Read Lenin's State and Revolution, and you see how he felt about democracy. Incidentally that book was banned or hard to find in Stalinist states. Amazing how much of Lenin is unknown in places like North Korea.

Bottom line is that Russia was poor, isolated, illiterate and the German and Chinese Revolution failed. Stalin came out of the conditions.

Larry G: Trotsky turning down the position as head of civil service, and Stalin taking it, provided Stalin with the base for his bureaucracy.

sonia said...

Larry,

Bolsheviks were a complex and contradictory bunch. Some (...)were near anarchists. Prior to (...) 1922.

Well, tell me what those alleged anarchists did after April 11-12, 1918, when Dzierzynski's Cheka launched an assault against more than 20 anarchists strongholds in Moscow. 520 anarchists were captured - and many later executed.

Ren,

Lenin banning other parties, is related to them picking up guns.

Yes, it is. It was a struggle to death. Bolsheviks captured by their opponents (whether tsarists, Mensheviks, Social Revolutionaries or anarchists) were often savagely tortured to death.

Under Lenin only one person was expelled. Bolsheviks printed newspapers attacking Lenin.

Lenin (...) how he felt about democracy.


For Lenin, the only democracy permitted was INSIDE Communist party.
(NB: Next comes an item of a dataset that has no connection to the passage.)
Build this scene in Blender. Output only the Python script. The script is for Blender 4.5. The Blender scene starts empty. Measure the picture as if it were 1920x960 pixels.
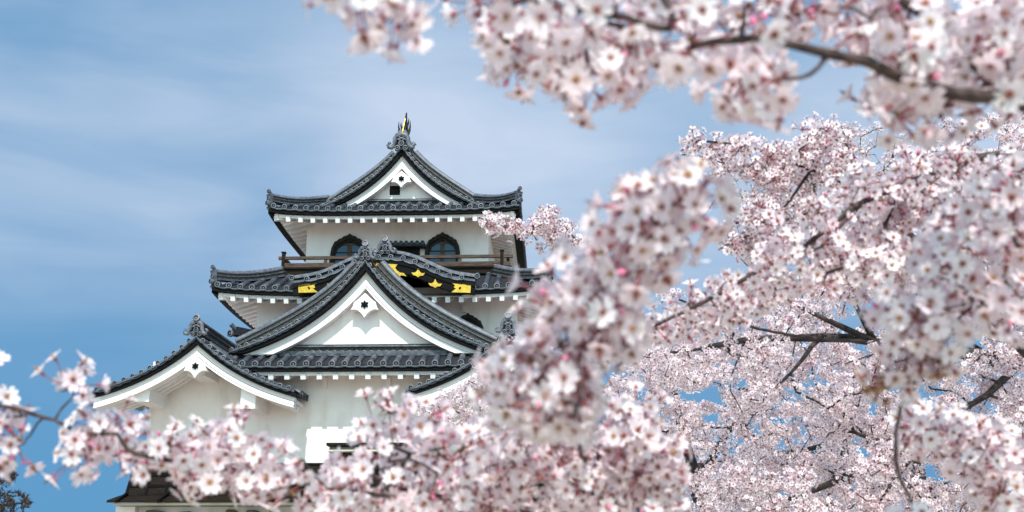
import bpy, math, random
import numpy as np
from mathutils import Vector, Matrix

# ------------------------------------------------------------------ camera, sky, sun, exposure
SC = bpy.context.scene
COL = SC.collection
F = 2133.0                                   # focal length in pixels of the 1920 px wide photograph
PITCH = math.atan(580.0 / F)
CAM = Vector((0.0, 0.0, 1.6))
cd = bpy.data.cameras.new('camera'); cam = bpy.data.objects.new('camera', cd); COL.objects.link(cam)
cd.sensor_width = 36.0; cd.lens = 36.0 * F / 1920.0
cd.clip_start = 0.05; cd.clip_end = 5000.0
cam.location = CAM; cam.rotation_euler = (math.pi / 2 + PITCH, 0, 0)
cd.dof.use_dof = True; cd.dof.focus_distance = 19.0; cd.dof.aperture_fstop = 5.6; cd.dof.aperture_blades = 7
SC.camera = cam

SUN_EL, SUN_AZ = math.radians(50.0), math.radians(2.0)     # sun stands behind the camera, a touch to its left
world = bpy.data.worlds.new('World'); SC.world = world; world.use_nodes = True
nt = world.node_tree; N = nt.nodes; LK = nt.links
bg = N['Background']
CLOUD = (2.7, 3.2, 4.0, 1)
sky = N.new('ShaderNodeTexSky'); sky.sky_type = 'NISHITA'; sky.sun_disc = False
sky.sun_elevation = SUN_EL; sky.sun_rotation = math.radians(180.0) - SUN_AZ
sky.altitude = 400.0; sky.air_density = 1.15; sky.dust_density = 2.3; sky.ozone_density = 3.5
tc = N.new('ShaderNodeTexCoord')
# the air is very clear: the sky keeps its deep blue down to the roofs; a veil of thin cloud lies across the middle heights
va = N.new('ShaderNodeVectorMath'); va.operation = 'MULTIPLY_ADD'; va.inputs[1].default_value = (1, 1, 0.15); va.inputs[2].default_value = (0, 0, 0.80)
vn = N.new('ShaderNodeVectorMath'); vn.operation = 'NORMALIZE'
LK.new(tc.outputs['Generated'], va.inputs[0]); LK.new(va.outputs['Vector'], vn.inputs[0]); LK.new(vn.outputs['Vector'], sky.inputs['Vector'])
mp = N.new('ShaderNodeMapping'); mp.inputs['Scale'].default_value = (1.5, 1.5, 2.5); mp.inputs['Rotation'].default_value = (0.0, -0.034, 0.0)
mp.inputs['Location'].default_value = (1.489, 2.5, 0.1035)
nz = N.new('ShaderNodeTexNoise'); nz.inputs['Scale'].default_value = 1.6; nz.inputs['Detail'].default_value = 3.0; nz.inputs['Roughness'].default_value = 0.4
rp = N.new('ShaderNodeValToRGB'); rp.color_ramp.elements[0].position = 0.335; rp.color_ramp.elements[0].color = (0.05, 0.05, 0.05, 1)
rp.color_ramp.elements[1].position = 0.61; rp.color_ramp.elements[1].color = (1, 1, 1, 1)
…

That's what made him different from Stalin.

Larry Gambone said...

Sonia, I am not aware of what Kollontai, etc felt about those arrests, but this would make a lovely research topic! All I can say is that the Bolsheviks were at this time a party of several tendencies. It would be quite possible that one tendency would be opposed to the arrests. Keep in mind that we anarchists were divided as well, between illegalists and syndicalists. The later were not suppressed until 1920. I suspect the Cheka was going after the illegalists, but I am not sure.

Larry Gambone said...

I should add that I don't absolve the Bolsheviks from doing things that did help set the course for Stalinism. My difference with Service and yourself is that I don't reduce the advent of Stalinism alone to the Bolsheviks. The material conditions that Ren wrote about plays the major role.
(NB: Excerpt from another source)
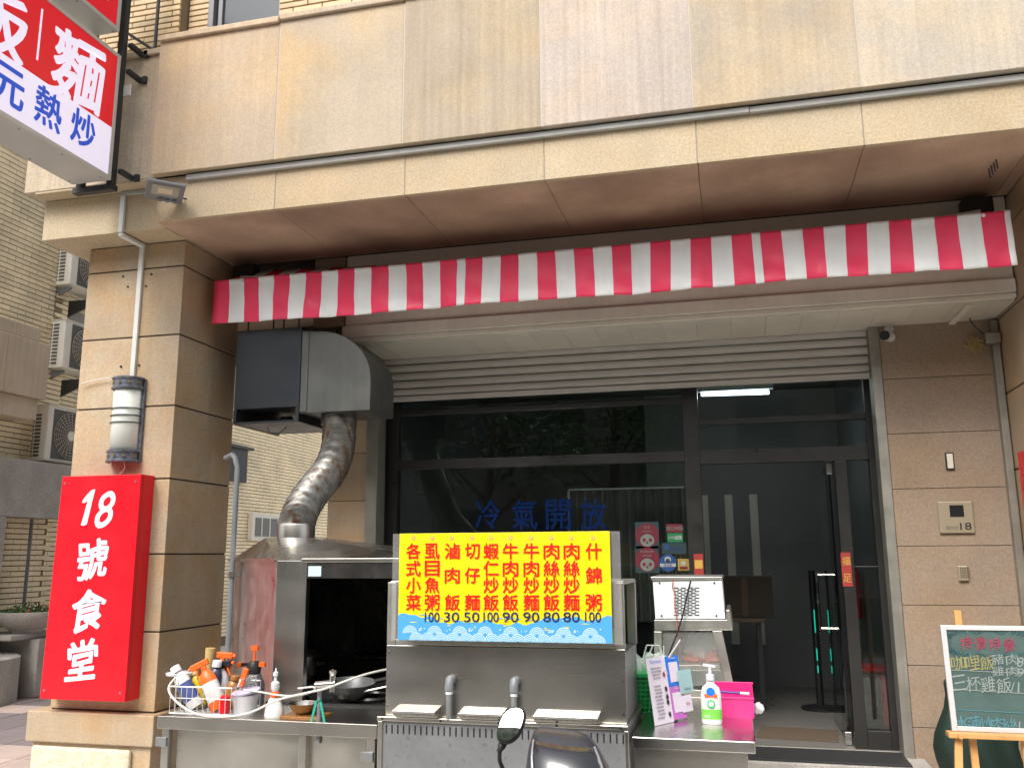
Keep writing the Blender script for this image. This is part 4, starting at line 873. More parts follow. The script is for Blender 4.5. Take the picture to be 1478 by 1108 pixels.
# food tub
tp = PY(361, 1030, 3.95)
ft = thing('plastic_tub', 'cloudy plastic tub with a lilac lid beside the wire basket', 'tub', (tp.x, 3.95, zc))
part('body', MB().lathe((tp.x, 3.90, zc), [(0,0),(.052,0),(.062,.085),(0,.086)], 26), M['plastic'], ft, smooth=True)
lid = part('lid', MB().lathe((0, 0, 0), [(.066,0),(.068,.008),(.06,.014),(0,.016)], 26), mat('lilac_lid', (.55,.48,.68), .35, alpha=.9), ft, smooth=True)
lid.location = Vector((tp.x, 3.90, zc+.1))-Vector(ft.location); lid.rotation_euler = (.12, -.14, 0)
mb = MB(); blob(mb, (tp.x, 3.90, zc+.035), .036, 7, .7, .2); part('contents', mb, mat('pink_stuff', (.7,.3,.35), .6), ft, smooth=True)
# white detergent bottle
dp = PY(397, 1036, 3.86)
dt = thing('detergent_bottle', 'white squeeze bottle with an orange collar and clear pump top', 'bottle', (dp.x, 3.85, zc))
part('body', MB().lathe((dp.x, 3.85, zc), [(0,0.0000),(.044,0.0000),(.047,0.0078),(.042,0.0390),(.028,0.0741),(.018,0.0897),(0,0.0905)], 24, sx=1, sy=.7), M['bottlew'], dt, smooth=True)
part('collar', MB().lathe((dp.x, 3.85, zc+.087), [(.021,0.0000),(.020,0.0195),(.014,0.0234),(0,0.0234)], 20), M['orange'], dt, smooth=True)
part('nozzle', MB().lathe((dp.x, 3.85, zc+.109), [(.012,0.0000),(.020,0.0156),(.020,0.0390),(.008,0.0484),(.007,0.0702),(.0,0.0718)], 16), M['plastic'], dt, smooth=True)
part('tip', MB().lathe((dp.x, 3.85, zc+.178), [(.012,0.0000),(.012,0.0156),(.004,0.0203),(.003,0.0351),(0,0.0359)], 12), M['white'], dt, smooth=True)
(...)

It was a very complex situation and everyone wants to use it as a way of making their own ideology look correct or good. I think we should be above this by now and try to search out the truth in as near an unbiased way as possible. This is why, while most anarchists "Blame everything on the Bolshies", I do not go that far...

Larry Gambone said...

Ren, the Stalinists also sat on Marx's 1844 Manuscripts and his Critique of the Gotha Programme too, I believe. Too radical and too democratic!

Frank Partisan said...

馬甲: I went to Google translation. Thank you.
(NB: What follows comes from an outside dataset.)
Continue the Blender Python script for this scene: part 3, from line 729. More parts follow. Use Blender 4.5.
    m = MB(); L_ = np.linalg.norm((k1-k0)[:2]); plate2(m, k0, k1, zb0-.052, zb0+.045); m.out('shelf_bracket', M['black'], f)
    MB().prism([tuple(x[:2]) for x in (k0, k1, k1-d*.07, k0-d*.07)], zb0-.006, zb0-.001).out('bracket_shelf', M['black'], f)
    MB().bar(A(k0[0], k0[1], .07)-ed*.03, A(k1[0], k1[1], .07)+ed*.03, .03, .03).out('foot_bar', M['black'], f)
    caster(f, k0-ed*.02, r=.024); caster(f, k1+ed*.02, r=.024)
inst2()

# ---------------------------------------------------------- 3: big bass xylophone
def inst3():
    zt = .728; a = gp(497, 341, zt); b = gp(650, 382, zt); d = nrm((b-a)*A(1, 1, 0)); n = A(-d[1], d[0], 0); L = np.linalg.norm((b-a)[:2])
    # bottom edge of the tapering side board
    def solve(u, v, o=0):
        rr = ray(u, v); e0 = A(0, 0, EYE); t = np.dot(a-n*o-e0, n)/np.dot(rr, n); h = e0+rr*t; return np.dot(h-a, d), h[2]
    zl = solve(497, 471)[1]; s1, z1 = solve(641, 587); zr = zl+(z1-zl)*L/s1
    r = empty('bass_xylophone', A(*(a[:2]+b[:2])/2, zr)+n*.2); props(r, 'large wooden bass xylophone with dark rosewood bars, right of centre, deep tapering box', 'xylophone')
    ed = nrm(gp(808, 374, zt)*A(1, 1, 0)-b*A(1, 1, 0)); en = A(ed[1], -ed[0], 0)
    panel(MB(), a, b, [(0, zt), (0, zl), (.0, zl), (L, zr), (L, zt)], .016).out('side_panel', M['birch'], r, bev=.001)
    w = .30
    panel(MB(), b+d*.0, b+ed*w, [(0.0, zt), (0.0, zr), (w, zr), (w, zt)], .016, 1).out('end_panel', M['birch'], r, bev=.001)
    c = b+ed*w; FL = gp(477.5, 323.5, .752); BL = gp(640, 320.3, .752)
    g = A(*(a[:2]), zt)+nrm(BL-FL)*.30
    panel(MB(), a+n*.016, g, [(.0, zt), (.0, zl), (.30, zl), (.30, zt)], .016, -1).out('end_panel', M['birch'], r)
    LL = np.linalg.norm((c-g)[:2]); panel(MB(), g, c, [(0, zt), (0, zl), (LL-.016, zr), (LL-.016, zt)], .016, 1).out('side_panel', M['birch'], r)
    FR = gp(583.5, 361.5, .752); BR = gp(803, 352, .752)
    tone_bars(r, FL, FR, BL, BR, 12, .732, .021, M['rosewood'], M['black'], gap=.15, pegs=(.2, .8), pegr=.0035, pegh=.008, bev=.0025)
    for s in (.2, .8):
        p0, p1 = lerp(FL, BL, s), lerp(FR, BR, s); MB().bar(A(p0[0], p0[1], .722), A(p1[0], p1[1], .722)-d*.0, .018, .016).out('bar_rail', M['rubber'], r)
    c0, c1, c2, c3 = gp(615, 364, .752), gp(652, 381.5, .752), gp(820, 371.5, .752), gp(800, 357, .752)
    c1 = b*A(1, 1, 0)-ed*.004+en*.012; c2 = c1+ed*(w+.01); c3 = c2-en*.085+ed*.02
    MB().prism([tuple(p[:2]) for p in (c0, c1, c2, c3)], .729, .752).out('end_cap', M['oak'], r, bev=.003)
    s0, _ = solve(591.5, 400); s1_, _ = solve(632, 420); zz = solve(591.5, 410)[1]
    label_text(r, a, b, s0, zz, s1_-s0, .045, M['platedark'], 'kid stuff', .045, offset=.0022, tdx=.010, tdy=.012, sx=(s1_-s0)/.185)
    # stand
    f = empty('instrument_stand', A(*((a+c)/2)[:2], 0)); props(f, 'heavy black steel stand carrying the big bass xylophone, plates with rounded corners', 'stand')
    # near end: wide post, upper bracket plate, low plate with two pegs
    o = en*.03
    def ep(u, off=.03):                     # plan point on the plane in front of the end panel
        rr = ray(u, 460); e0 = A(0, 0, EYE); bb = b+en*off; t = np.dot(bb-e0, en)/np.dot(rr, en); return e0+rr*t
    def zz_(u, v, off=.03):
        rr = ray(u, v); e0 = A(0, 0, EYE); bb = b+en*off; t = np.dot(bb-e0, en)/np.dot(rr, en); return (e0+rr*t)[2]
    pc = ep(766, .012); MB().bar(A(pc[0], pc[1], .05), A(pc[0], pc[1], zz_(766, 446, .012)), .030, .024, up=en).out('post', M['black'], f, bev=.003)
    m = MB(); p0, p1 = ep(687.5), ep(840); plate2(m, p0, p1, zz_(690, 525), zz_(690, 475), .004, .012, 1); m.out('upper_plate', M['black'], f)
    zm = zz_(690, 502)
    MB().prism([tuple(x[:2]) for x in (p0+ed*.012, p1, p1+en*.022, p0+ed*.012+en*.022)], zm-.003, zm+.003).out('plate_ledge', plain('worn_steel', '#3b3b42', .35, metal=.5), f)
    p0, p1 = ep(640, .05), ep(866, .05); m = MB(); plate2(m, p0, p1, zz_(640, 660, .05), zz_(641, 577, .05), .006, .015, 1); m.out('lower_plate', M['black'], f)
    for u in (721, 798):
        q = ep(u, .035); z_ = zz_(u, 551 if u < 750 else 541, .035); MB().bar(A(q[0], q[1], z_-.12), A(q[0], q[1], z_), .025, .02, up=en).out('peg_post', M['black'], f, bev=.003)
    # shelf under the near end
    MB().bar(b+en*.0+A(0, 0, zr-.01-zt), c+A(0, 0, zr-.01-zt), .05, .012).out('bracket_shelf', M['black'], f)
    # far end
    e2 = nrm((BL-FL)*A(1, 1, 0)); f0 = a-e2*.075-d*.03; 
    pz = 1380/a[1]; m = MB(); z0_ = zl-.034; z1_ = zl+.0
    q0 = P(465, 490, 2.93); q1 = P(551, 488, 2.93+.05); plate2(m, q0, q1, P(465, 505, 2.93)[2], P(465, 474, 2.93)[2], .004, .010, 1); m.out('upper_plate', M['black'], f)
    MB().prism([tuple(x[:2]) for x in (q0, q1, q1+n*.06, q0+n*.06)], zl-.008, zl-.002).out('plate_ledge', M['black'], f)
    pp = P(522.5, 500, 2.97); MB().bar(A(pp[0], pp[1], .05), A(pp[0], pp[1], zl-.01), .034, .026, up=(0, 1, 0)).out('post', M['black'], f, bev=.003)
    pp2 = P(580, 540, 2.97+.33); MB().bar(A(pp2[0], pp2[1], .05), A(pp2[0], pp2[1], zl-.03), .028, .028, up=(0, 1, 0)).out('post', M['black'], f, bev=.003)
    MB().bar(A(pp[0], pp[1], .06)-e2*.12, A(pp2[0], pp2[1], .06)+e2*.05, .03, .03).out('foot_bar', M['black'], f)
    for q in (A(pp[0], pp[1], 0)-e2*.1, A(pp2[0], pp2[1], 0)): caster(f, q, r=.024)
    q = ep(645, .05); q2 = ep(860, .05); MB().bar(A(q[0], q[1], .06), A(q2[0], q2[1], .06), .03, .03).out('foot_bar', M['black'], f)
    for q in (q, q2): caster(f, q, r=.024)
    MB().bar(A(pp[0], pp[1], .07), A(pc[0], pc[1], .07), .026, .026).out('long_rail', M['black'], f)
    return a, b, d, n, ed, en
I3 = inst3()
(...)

Sonia: A combat party, allowing its own members to print opposing views in public, without expulsion, is not a totalitarian party. Stalin was really afraid of debate.

A slogan like All Power To The Soviets, is not Bonapartist. Guess what? Some soviets were anticommunist. Hardly a monolith. Totalitarians don't raise slogans like that.

Soviet Russia was the first society to give gays legal rights. Stalin reversed it.

The backwardness and isolation, caused Stalinism. Failed revolution in Germany, Hungary and China meant it had to be a deformed socialism in Russia.

Larry G: Stalin represented the people in the bureaucracy, who because they were literate, they got higher paying jobs. Not personality but conditions. This group became privileged. Bureaucracy grew out of conditions.